Да и есть подозрение, что истерию раздували не только и не столько карательные органы диктатуры пролетариата, сколько сами воспитанные системой граждане. За несколько лет до этой истории, летом после 4-го курса, отец был на студенческих военных сборах. Военная кафедра института им. Азизбекова готовила командиров горно-стрелковых войск, и сборы были в базовом соединении, горной бригаде, стоявшей в Армении у турецкой границы. Сборы длинные, месяца два. Приносят им газеты с очередными разоблачениями Каменева-Зиновьева-Троцкого и впервые в этом ключе упомянут Бухарин.
Первые уже давно кандидаты в покойники, а Бухарин пока член ЦК и главный редактор “Известий”. В перерыве между занятиями будущие командиры курят и обсуждают новости. Отец и скажи: “Да, мол, прошляпили!” — Какой-то бдительный товарищ по оружию: “Кто прошляпил?” — “Все прошляпили. Работали рядом с Бухариным-Рыковым и не замечали” — “И товарищ Сталин прошляпил?” — “А он что — не работал с Бухариным?”
Вечером приходят в казармы, а там объявление о комсомольском собрании. Дело об антисоветском выпаде комсомольца Эйгенсона. Хотят исключать из рядов и есть полное понимание, что должны за этим следовать и другие более серьезные действия. Пока, в 1934-м, высшая мера наказания — удел немногих, но хорошего от такого собрания ждать не приходилось. Многие пожелали выступить и заклеймить.
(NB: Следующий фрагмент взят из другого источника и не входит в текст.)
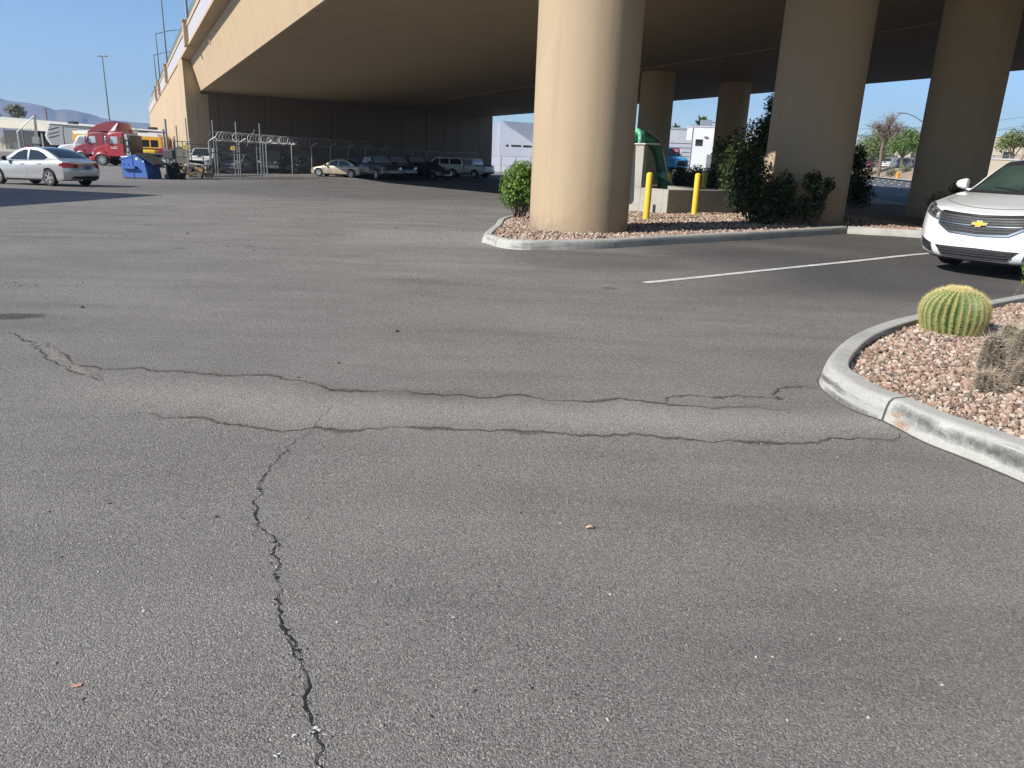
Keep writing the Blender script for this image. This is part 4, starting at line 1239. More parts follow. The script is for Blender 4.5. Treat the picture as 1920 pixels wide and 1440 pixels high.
# upper grille
gb = MB()
for s in (1, -1):
    c.patch(gb, fr, zq((0, .525), (s*.36, .545), (s*.36, .745), (0, .735)), off=.006, nu=6, nv=6, thick=.03)
    c.patch(gb, fr, zq((s*.36, .545), (s*.52, .625), (s*.535, .752), (s*.36, .745)), off=.006, nu=4, nv=6, thick=.03)
gr = gb.build('grille', M['blackplastic'], root, smooth=40)
bb = MB()
for z in (.565, .6, .66, .69, .718):
    w_ = .5 if z > .63 else .44
    for s in (1, -1): c.patch(bb, fr, zq((0, z-.008), (s*w_, z-.002+.012), (s*w_, z+.012+.008), (0, z+.008)), off=.018, nu=7, nv=1, thick=.014)
for k in range(-4, 5):
    if k: c.patch(bb, fr, zq((k*.1-.004, .545), (k*.1+.004, .545), (k*.1+.004, .59), (k*.1-.004, .59)), off=.016, nu=1, nv=1, thick=.012)
bb.build('grille_bars', M['greyplastic'], gr)
cb = MB()
for s in (1, -1):
    c.patch(cb, fr, zq((0, .733), (s*.53, .75), (s*.54, .768), (0, .752)), off=.022, nu=8, nv=1)
    c.patch(cb, fr, zq((0, .508), (s*.37, .528), (s*.36, .55), (0, .53)), off=.022, nu=6, nv=1)
    c.patch(cb, fr, zq((s*.365, .528), (s*.53, .615), (s*.51, .628), (s*.36, .55)), off=.022, nu=4, nv=1)
    c.patch(cb, fr, zq((s*.515, .62), (s*.535, .612), (s*.555, .762), (s*.53, .756)), off=.022, nu=1, nv=4)
    c.patch(cb, fr, zq((s*.1, .626), (s*.5, .642), (s*.505, .65), (s*.1, .638)), off=.024, nu=6, nv=1)
cb.build('chrome_frame', M['chrome'], gr, smooth=40)
# emblem: a flat slanted cross with a bright edge
def emblem(sc, off, mb):
    o = []
    for y, z in ((-.105, -.02), (-.045, -.02), (-.04, -.043), (.036, -.043), (.04, -.02), (.105, -.02), (.125, .022), (.05, .022), (.045, .043), (-.028, .043), (-.033, .022), (-.088, .022)):
        o.append((-y*sc, .662+z*sc))
    pts = []
    for y, z in o:
        p = fr(YA(y), U_(z)); pts.append(p+Vector((-off, 0, 0)))
    cen = sum(pts, Vector())/len(pts); n = len(pts)
    bk = [p+Vector((.03, 0, 0)) for p in pts]
    mb.add([cen]+pts+bk, [(0, i+1, (i+1) % n+1) for i in range(n)]+[(i+1, (i+1) % n+1, n+1+(i+1) % n, n+1+i) for i in range(n)])
mb = MB(); emblem(.93, .034, mb); em = mb.build('emblem', M['chrome'], root)
mb = MB(); emblem(.77, .04, mb); mb.build('emblem_face', M['gold_emblem'], em)
# lower grille and lamps
gb = MB()
for s in (1, -1): c.patch(gb, fr, zq((0, .232), (s*.43, .245), (s*.53, .352), (0, .362)), off=.006, nu=8, nv=4, thick=.03)
lg = gb.build('lower_grille', M['blackplastic'], root, smooth=40)
bb = MB()
for z in (.272, .305, .335):
    for s in (1, -1): c.patch(bb, fr, zq((0, z-.007), (s*.46, z-.003), (s*.47, z+.009), (0, z+.007)), off=.016, nu=7, nv=1, thick=.012)
for k in range(-5, 6): c.patch(bb, fr, zq((k*.08-.004, .236), (k*.08+.004, .236), (k*.08+.004, .272), (k*.08-.004, .272)), off=.014, nu=1, nv=1, thick=.012)
for s in (1, -1): c.patch(bb, fr, zq((0, .222), (s*.42, .235), (s*.44, .247), (0, .236)), off=.02, nu=7, nv=1, thick=.02)
bb.build('lower_bars', M['greyplastic'], lg)
for s in (1, -1):
    f = c.part('fog_recess', M['chrome'], [(fr, zq((s*.575, .24), (s*.8, .285), (s*.82, .4), (s*.6, .365)), dict(off=.006, nu=4, nv=3))])
    c.part('recess_insert', M['blackplastic'], [(fr, zq((s*.602, .26), (s*.785, .297), (s*.8, .383), (s*.622, .35)), dict(off=.012, nu=4, nv=3))], f)
    c.part('fog_slat', M['greyplastic'], [(fr, zq((s*.63, .3), (s*.775, .33), (s*.78, .345), (s*.635, .315)), dict(off=.02, nu=3, nv=1))], f)
    hl = c.part('headlight', M['darklens'], [(fr, [(s*YA(.535), U_(.655)), (s*.93, U_(.68)), (s*.965, U_(.79)), (s*YA(.555), U_(.757))], dict(off=.007, nu=8, nv=4, thick=.03))])
    for (ay, az, rr) in ((.655, .715, .046), (.775, .735, .036)):
        mb = MB(); p = fr(YA(s*ay), U_(az)); q = fr(YA(s*ay)+.01, U_(az)); n_ = (q-p).cross(Vector((0, 0, 1))); n_.normalize()
        if n_.x > 0: n_ = -n_
        Mr = Matrix.Translation(p+n_*.004) @ n_.to_track_quat('Z', 'Y').to_matrix().to_4x4()
        mb.lathe([(rr*1.2, 0), (rr*1.2, .012), (rr, .012), (rr*.8, .008), (.001, .016)], 20, Mr); mb.build('lamp_ring', M['chrome'], hl, smooth=40)
    c.part('marker_lens', M['clearlens'], [(fr, [(s*YA(.56), U_(.675)), (s*YA(.61), U_(.682)), (s*YA(.62), U_(.74)), (s*YA(.575), U_(.742))], dict(off=.012, nu=2, nv=2))], hl)
    c.part('air_lip', M['blackplastic'], [(fr, [(0, -.0), (s*.95, -.0), (s*.97, .05), (0, .035)], dict(off=.005, nu=8, nv=1))])
mb = MB()
for y, z in ((.33, .475), (.22, .46), (.24, .445), (-.06, .455), (-.05, .428), (.0, .425), (.17, .44)):
    p = fr(YA(y), U_(z)); mb.lathe([(.006, 0), (.006, .004), (.001, .005)], 8, Matrix.Translation(p+Vector((-.002, 0, 0))) @ Matrix.Rotation(-PI/2, 4, 'Y'))
hb = mb.build('plate_screw_holes', M['darksteel'], root); hb['kind'] = 'stuff'
seam = MB(); a = []; b = []
for k in range(31):
    q = -1+2*k/30; x = .24+.42*abs(q)**2.4
    p = c.top(x, q*.86); p2 = c.top(x+.012, q*.86); p.z += .003; p2.z += .003; a.append(p); b.append(p2)
seam.grid([a, b])
for s in (-1, 1):
    a = []; b = []
    for k in range(16):
        x = lerp(.66, 1.45, k/15); a.append(c.top(x, s*.86)+Vector((0, 0, .003))); b.append(c.top(x, s*.868)+Vector((0, 0, .003)))
    seam.grid([a, b])
seam.build('hood_seam', M['darksteel'], root)
for s in (1, -1): c.lamp('tail_light', M['redlens'], c.rear, [(s*.5, .6), (s*.95, .62), (s*.97, .88), (s*.55, .85)])
for y in (-.3, .15):
    mb = MB(); mb.tube([c.ctop(1.42, y-.35)+Vector((0, 0, .02)), c.ctop(1.44, y)+Vector((0, 0, .025)), c.ctop(1.5, y+.38)+Vector((0, 0, .022))], .009, 5); mb.build('wiper', M['blackplastic'], root)
hd = Vector((-.8, -.6, 0)).normalized()
set_on_ground(root, E_.x, E_.y, hd, dz=.03)

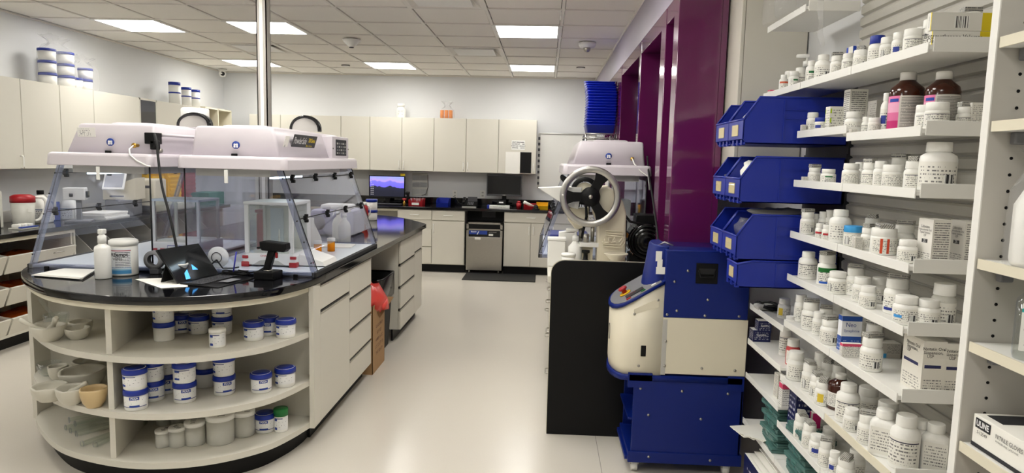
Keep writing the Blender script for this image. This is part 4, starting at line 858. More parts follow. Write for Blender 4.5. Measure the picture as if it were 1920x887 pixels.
def jar(px, py, z, label, y=None, sc=1., lv=0, plain=False, rz=None):
    """jar standing on shelf z, base centre seen at (px, py); lv stacks it on lower jars"""
    p = at_z(px, py, z); 
    if y is not None: p = Vector((at_y(px, py, y).x, y, z))
    t = dup(jk, (p.x, p.y, z+lv*.0886*sc*1.1+.0005), None, label, (sc, sc, sc*1.1)); JN[0] += 1
    face = math.atan2(p.x, p.y)*-1
    t.rotation_euler.z = face + (rz if rz is not None else (random.random()-.5)*.5)
    if not plain:
        link('label_sheet', jl1 if JN[0] % 2 else jl2, None, t)
        if JN[0] % 2: link('label_lettering', pcm, None, t, (0, 0, .0555), (0, 0, .05))
    return t
S1, S2, S3 = .63, .365, .13
J = [(308, 637, S1, 'lower jar of the leftmost blue lid stack on the upper island shelf', None, 0, True), (308, 637, S1, 'upper jar of the leftmost blue lid stack on the upper island shelf', None, 1, False),
 (340, 622, S1, 'blue lid jar behind and between the two stacks on the upper island shelf', None, 0, False), (373, 624, S1, 'single level blue lid jar left of the small white jar on the upper shelf', None, 0, False), (352, 618, S1, 'blue lid jar set on the rear pair on the upper island shelf', 3.43, 1, False),
 (417, 625, S1, 'lower jar of the stack behind the small white jar on the upper shelf', None, 0, False), (417, 625, S1, 'upper jar of the stack behind the small white jar on the upper shelf', None, 1, False),
 (476, 636, S1, 'left blue lid jar of the trio at the right of the upper shelf', None, 0, False), (504, 626, S1, 'rear blue lid jar of the trio at the right of the upper shelf', None, 0, False), (536, 631, S1, 'rightmost blue lid jar of the upper island shelf', None, 0, False),
 (256, 765, S2, 'lower jar of the leftmost stack on the middle island shelf', None, 0, False), (255, 765, S2, 'upper jar of the leftmost stack on the middle island shelf', None, 1, False),
 (288, 748, S2, 'lower jar of the second stack from the left on the middle shelf', None, 0, False), (288, 748, S2, 'upper jar of the second stack from the left on the middle shelf', None, 1, False),
 (314, 734, S2, 'lower rear jar of the third stack from the left on the middle shelf', None, 0, False), (314, 734, S2, 'upper rear jar of the third stack from the left on the middle shelf', None, 1, False),
 (347, 751, S2, 'lower jar of the front stack at the centre of the middle shelf', None, 0, False), (347, 751, S2, 'upper jar of the front stack at the centre of the middle shelf', None, 1, False),
 (385, 723, S2, 'lower jar of the hindmost stack right of centre on the middle shelf', None, 0, True), (385, 723, S2, 'upper jar of the hindmost stack right of centre on the middle shelf', None, 1, True),
 (421, 737, S2, 'lower jar of the rightmost stack on the middle island shelf', None, 0, False), (421, 737, S2, 'upper jar of the rightmost stack on the middle island shelf', None, 1, False),
 (490, 733, S2, 'single blue lid jar second from the right on the middle shelf', None, 0, False), (535, 722, S2, 'single blue lid jar at the right end of the middle shelf', None, 0, False),
 (497, 807, S3, 'single blue lid jar on the bottom island shelf beside the green lid', None, 0, False)]
for px, py, z, lab, y, lv, pl_ in J: jar(px, py, z, lab, y, .96 if z == S1 else 1.0, lv, pl_)
for lv, lab in ((0, 'lower jar of the two jar stack on the far part of the island'), (1, 'upper jar of the two jar stack on the far part of the island')):
    t = jar(697, 413, .914, lab, None, 1.12, lv, True)
for ch in list(jk.children):
    for g_ in list(ch.children): bpy.data.objects.remove(g_)
    bpy.data.objects.remove(ch)
bpy.data.objects.remove(jk)
t = thing('red_jug', 'dark red jug beside the two stacked jars on the island', 'jug', (-1.80, 6.68, .9145)); B().lathe([(0, 0), (.045, 0), (.045, .14), (.03, .17), (0, .17)], 20).obj('body', 'red', t); B().lathe([(0, .20), (.028, .2), (.03, .17), (0, .17)], 16).obj('cap', 'white', t); B().tube([(.03, 0, .17), (.07, 0, .15), (.06, 0, .08), (.04, 0, .05)], .006).obj('grip', 'white', t)
# small white jar, green lid jar, frosted jars
def small_jar(name, label, px, py, z, w, h, lidh, mb, ml, cat='jar', group=None, lab=None, y=None, lettering=False):
    p = at_z(px, py, z)
    if y: p = Vector((at_y(px, py, y).x, y, z))
    k = depth(p)/F; r = w*k/2; H = h*k*.87
    t = thing(name, label, cat, (p.x, p.y, z+.0005), math.atan2(p.x, p.y)*-1, group); lh = lidh*H
    B().lathe([(0, 0), (r*.94, 0), (r*.97, .003), (r*.97, H-lh), (r*.9, H-lh), (0, H-lh)], 24).obj('body', mb, t)
    l = B().lathe([(0, H), (r*.97, H), (r*1.02, H-.003), (r*1.02, H-lh), (0, H-lh)], 24).obj('lid', ml, t)
    if lab: B().arc(r*.98, H*.12, (H-lh)*.94, -2.6, -.5, 12).obj('label_sheet', lab, t)
    if lettering:
        b = B(); rnd = random.Random(px)
        for i in range(4):
            x, y_ = rnd.uniform(-.5, .3)*r, -.6*r+i*.35*r; b.tube([(x+q*r*.12, y_+rnd.uniform(-.08, .08)*r, H+.0008) for q in range(5)], .0012, 4)
        b.obj('pen_marks', 'ink', l)
    return t
small_jar('supply_jar', 'small all white jar in front on the upper island shelf', 408, 649, S1, 30, 39, .2, 'bottlewhite', 'bottlewhite', lab='pcca2')
small_jar('supply_jar', 'narrow white jar with a green lid at the right of the bottom shelf', 527, 807, S3, 26, 50, .3, 'bottlewhite', 'green', lab='pcca2')
for px, py, w, h, lab, y in ((306, 836, 27, 37, 'smallest frosted jar at the left front of the bottom shelf', None), (333, 835, 30, 42, 'second frosted jar from the left in the front row', None), (366, 831, 37, 50, 'third frosted jar with scribbled lid in the front row', None), (414, 827, 50, 62, 'largest frosted jar at the middle of the bottom shelf', None), (457, 814, 41, 54, 'frosted jar left of the blue lid jar on the bottom shelf', None),
                             (308, 815, 27, 38, 'left frosted jar of the back row on the bottom shelf', 3.36), (337, 812, 32, 44, 'middle frosted jar of the back row on the bottom shelf', 3.38), (368, 806, 36, 44, 'right frosted jar of the back row on the bottom shelf', 3.42), (392, 815, 24, 48, 'narrow frosted jar tucked behind the largest one', 3.3)):
    small_jar('frosted_jar', lab, px, py, S3, w, h, .17, 'frost', 'bottlewhite', group='frosted jars with white lids', y=y, lettering=True)
# mortars, pestles, tubes
def mortar(label, px, py, z, w, h, mt='ceramic', y=None, spout=True):
    p = at_z(px, py, z)
    if y: p = Vector((at_y(px, py, y).x, y, z))
    k = depth(p)/F; r = w*k/2; H = h*k*.8
    t = thing('mortar', label, 'mortar', (p.x, p.y, z+.0005), random.uniform(-2, -1), 'mortars on the island shelves'); th = r*.13
    prof = [(0, 0), (r*.56, 0), (r*.6, H*.06), (r*.8, H*.25), (r*.95, H*.6), (r, H*.92), (r*.97, H), (r-th, H), (r*.84, H*.85), (r*.68, H*.45), (r*.4, H*.2), (0, H*.15)]
    b = B().lathe(prof, 28)
    if spout:
        for v in b.bm.verts:
            a = math.atan2(v.co.y, v.co.x); f = max(0, 1-abs(a)/.35)
            if v.co.z > H*.7 and f > 0: v.co.x *= 1+.2*f*(v.co.z/H-.7)/.3
    b.obj('bowl', mt, t); return t, p, r, H
def pestle(label, a, b_, r=.012, mt='ceramic'):
    a, b_ = Vector(a), Vector(b_); d = b_-a; n_ = 8
    t = thing('pestle', label, 'pestle', a, 0, 'pestles'); P = [d*(k/n_) for k in range(n_+1)]
    B().tube(P, r, 12, rr=[r*.7, r*1.45, r*1.5, r*1.0, r*.8, r*.8, r*.9, r*1.05, r*.7]).obj('rod', mt, t); return t
t, p, r, H = mortar('grey mortar holding two pestles on the upper left island shelf', 93, 638, S1, 58, 36)
pestle('white pestle sticking out left from the upper mortar', (p.x+.02, p.y-.02, S1+.035), (p.x-.10, p.y-.06, S1+.115)); pestle('white pestle leaning right in the upper mortar', (p.x-.01, p.y+.02, S1+.035), (p.x+.055, p.y-.02, S1+.12), .014)
t, p, r, H = mortar('clear glass mortar behind the upper grey mortar', 107, 625, S1, 42, 40, 'glass', 3.30); pestle('clear glass pestle with a round knob on the upper shelf', (p.x+.02, p.y, S1+.03), (p.x-.07, p.y-.02, S1+.17), .01, 'glass')
mortar('rear grey mortar at the right of the upper left shelf', 152, 623, S1, 41, 31, y=3.25); mortar('small grey mortar in front at the right of the upper left shelf', 146, 635, S1, 43, 26)
mortar('wide grey mortar at the left front of the middle shelf', 94, 750, S2, 60, 36); t, p, r, H = mortar('grey mortar with a pestle at the centre front of the middle shelf', 136, 756, S2, 54, 39)
pestle('white pestle resting in the centre front mortar', (p.x-.02, p.y, S2+.04), (p.x+.075, p.y+.0, S2+.105), .012)
mortar('tan glazed mortar beside the divider on the middle shelf', 177, 762, S2, 47, 45, 'ceramic_tan')
mortar('large grey mortar with a spout behind the front row', 156, 722, S2, 78, 42, y=3.22); mortar('deep grey mortar at the left rear of the middle shelf', 110, 714, S2, 34, 36, y=3.30); t, p, r, H = mortar('farthest grey mortar by the divider on the middle shelf', 170, 706, S2, 60, 34, y=3.42)
mortar('clear glass mortar at the far left rear of the middle shelf', 93, 705, S2, 40, 30, 'glass', 3.38); pestle('clear glass pestle leaning in the middle shelf mortars', (-2.42, 3.25, S2+.03), (-2.33, 3.33, S2+.14), .009, 'glass')
for k, (px, py, dx, dy, lv) in enumerate(((122, 800, .42, .12, 0), (131, 806, .42, .12, 0), (142, 812, .42, .1, 0), (129, 793, .42, .12, 1), (140, 800, .42, .1, 1), (153, 830, .40, .1, 0), (178, 832, .38, .1, 0))):
    p = at_z(px, py, S3+.02); r = .0125; x1, y1 = p.x+dx*.55, p.y+dy+.2; a = Vector((p.x, p.y, S3+r+.001+lv*.022)); e_ = Vector((min(x1, -2.06), y1, a.z)); e_.y = min(e_.y, 3.52)
    t = thing('glass_tube', 'clear glass tube lying on the bottom left shelf, %s' % ('first from the left', 'second from the left', 'third from the left', 'upper left one of the pile', 'upper right one of the pile', 'front one by the divider', 'rightmost by the divider')[k], 'glass tube', a, 0, 'glass tubes on the bottom shelf')
    d = e_-a; B().tube([(0, 0, 0), d], r, 14, cap=False).tube([(0, 0, 0), d], r*.8, 14, cap=False).obj('tube', 'glass', t); B().tube([d*.0, d*.012], r*1.25, 14, cap=False).obj('rim', 'acrylic_edge', t)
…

Спасло комсомольца Эйгенсона то, что он, в отличие от своих обвинителей, вовремя вспомнил об уставе ВЛКСМ. Они же все — бакинцы, стоят в горно-стрелковой бригаде на временном учете, а их карточки лежат в институтском комитете ЛКСМ Азербайджана. Тут даже республика другая.
Послали телегу в Баку. Она попала в руки людей, хорошо знавших данного комсомольца и не пожелавших делать из мухи слона. Кончилось ничем, хотя могло бы… Но нельзя же посадить всех?! Очень тяжелым ударом для моего отца было то, что “под случай” попал его учитель и друг К.В. Кострин — “участник антисоветской организации и агент английской разведки, арестован 18 декабря 1939 года, обв. по ст. ст. 63 ч.1, 69,72 и 73 УК Аз. ССР, следдело № 26148”. Не то, чтобы А.С. на этот раз заподозрил Органы в чем-то плохом — но бывают же ошибки! В 37-м кое-кого взяли, а потом выпустили, разобрались. А тут — Герой Труда АзССР, Орджоникидзе ему машину подарил за ударную работу. Отец написал лично наркому внутренних дел Азербайджана, потом в Москву, товарищу Берия Л.П. Вызвали, сказали, что разобрались и с арестом все правильно. Идите и работайте.